Debian adds continuous integration
For years, Debian has enjoyed the reputation of having one of the largest collections of available packages among Linux distributions; according to various project statistics, there are more than 20,000 source packages in the unstable distribution, which result in more than 40,000 binary packages and an untold number of inter-package dependencies. For a project without a corporate parent and relying on volunteer package maintainers, that adds up to quite a quality-assurance challenge. Some of the larger packages (such as GNOME and KDE) can pull in well over 1,000 dependencies, which makes manual testing at the very least impractical.
Consequently, as debci developer Antonio Terceiro explained in a blog post, there has long been an interest in deploying an automated testing system. A key piece of the puzzle was Ian Jackson's autopkgtest, which can execute tests on installed binary packages within a testbed system. In 2011, the autopkgtest framework was accepted as Debian Enhancement Proposal 8 (DEP-8).

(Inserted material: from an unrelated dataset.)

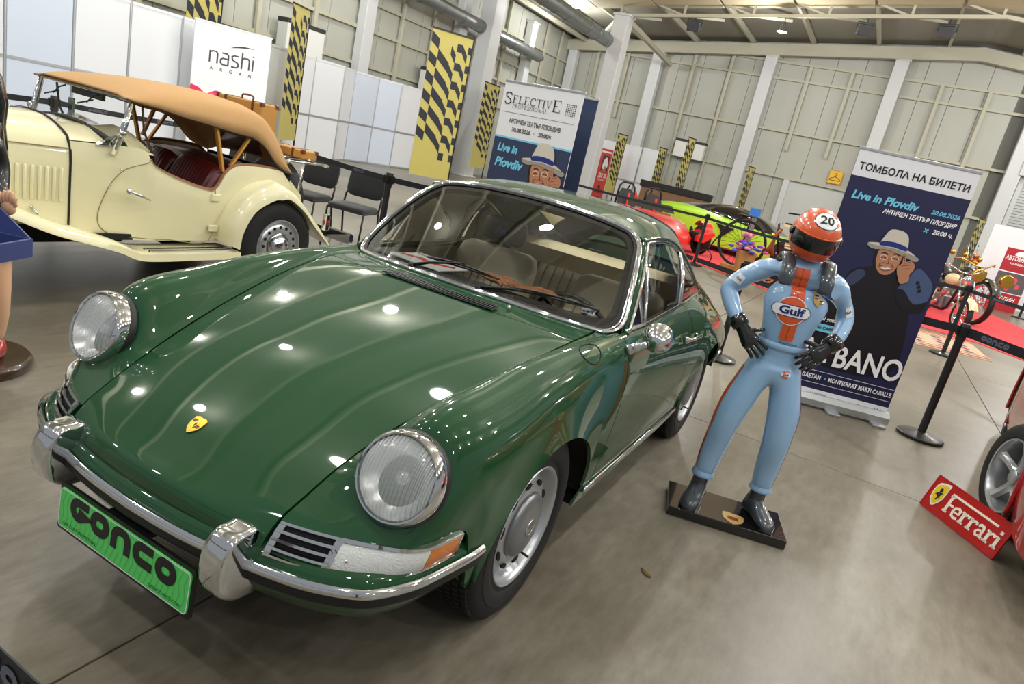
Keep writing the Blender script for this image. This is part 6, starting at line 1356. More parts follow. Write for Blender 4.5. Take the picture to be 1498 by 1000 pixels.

DEP-8 was accompanied by a specification for defining tests within a Debian source package. The autopkgtest tool can run tests against the source package itself, but it can also execute tests designed for the corresponding binary package. The debci effort is geared toward finding regressions (particularly those that might result from changes in a dependency) rather than build errors, though, so it focuses on the binary tests.
Although not all Debian packages include their own tests, quite a few already do. At the end of 2013, Terceiro started experimenting with a tool that would run autopkgtest against the entire archive. That codebase is what eventually became debci.
Currently, an instance of debci is running on ci.debian.net, and it executes tests against roughly 350 packages. The server updates its Apt cache four times per day, looking for updated packages that have autopkgtest tests defined. If a package or any of its dependencies have changed since the last test was run against it, it is scheduled for a new run. In addition, tests are run once every month even if there are no changes.
Several test-execution backends are supported in autopkgtest, including LXC containers, QEMU/KVM virtual machines, and "ssh testbeds" (which assume nothing other than a working ssh connection). Each option provides a different way to isolate the test environment from the host system. The ci.debian.net server makes use of the schroot backend for most packages. Schroot creates a clean chroot environment and, according to the documentation, is the fastest option that provides filesystem isolation, although it has some limitations (such as tests not being able to start system services or alter the network configuration).
For a given package, debci sets up the schroot environment, updates the target package and all of its dependencies, then extracts and executes the target package's test suite using autopkgtest and logs the results. Autopkgtest supports quite a bit of variety in its test output (including no output, simple TEST: FAIL messages, and more detailed reports). The ci.debian.net server publishes new test results once every hour. In addition to global success/failure statistics for the entire archive, each individual package's results are published as an Atom feed, and there is a combined whole-archive feed.
The individual test results are also accessible through the site's web interface. For example, here is the apt package's test-result history. The debci log for each entry indicates what triggered the test (i.e., a change in the package itself or a change in a dependency), the current dependency list, the test result, and the test execution time. The autopkgtest logs and raw test output are also available for each run. In the test run linked to above, the test session seems to have failed due to a configuration problem in the test, rather than a bug in Apt; debci will also mark some problems as tmpfail situations, such as this evolution-data-server test for which the dependencies could not be satisfied.
Terceiro noted in his blog post that the number of packages including test suites has grown from around 200 to its current level of about 350 since the server was first brought online in January. In addition—and perhaps more importantly—the percentage of packages passing all of their own tests has grown considerably over that same time frame, from less than half to over 75%.
Of course, 350 packages is a drop in the bucket compared to 40,000,
but one must start somewhere. The fact that the number of package
maintainers who are participating is on the rise, coupled with the fact that more tests are
passing, suggests that debci is proving to be a useful tool for the
Debian project. Terceiro also noted in his blog post that there are
now multiple contributors to the project, including current autopkgtest
maintainer Martin Pitt and two Google Summer of Code (GSoC) students.
It may still take quite a while for debci to achieve majority coverage
(much less full coverage) of Debian's vast package archive, but with
easy-to-see results, its popularity might also catch on in hurry.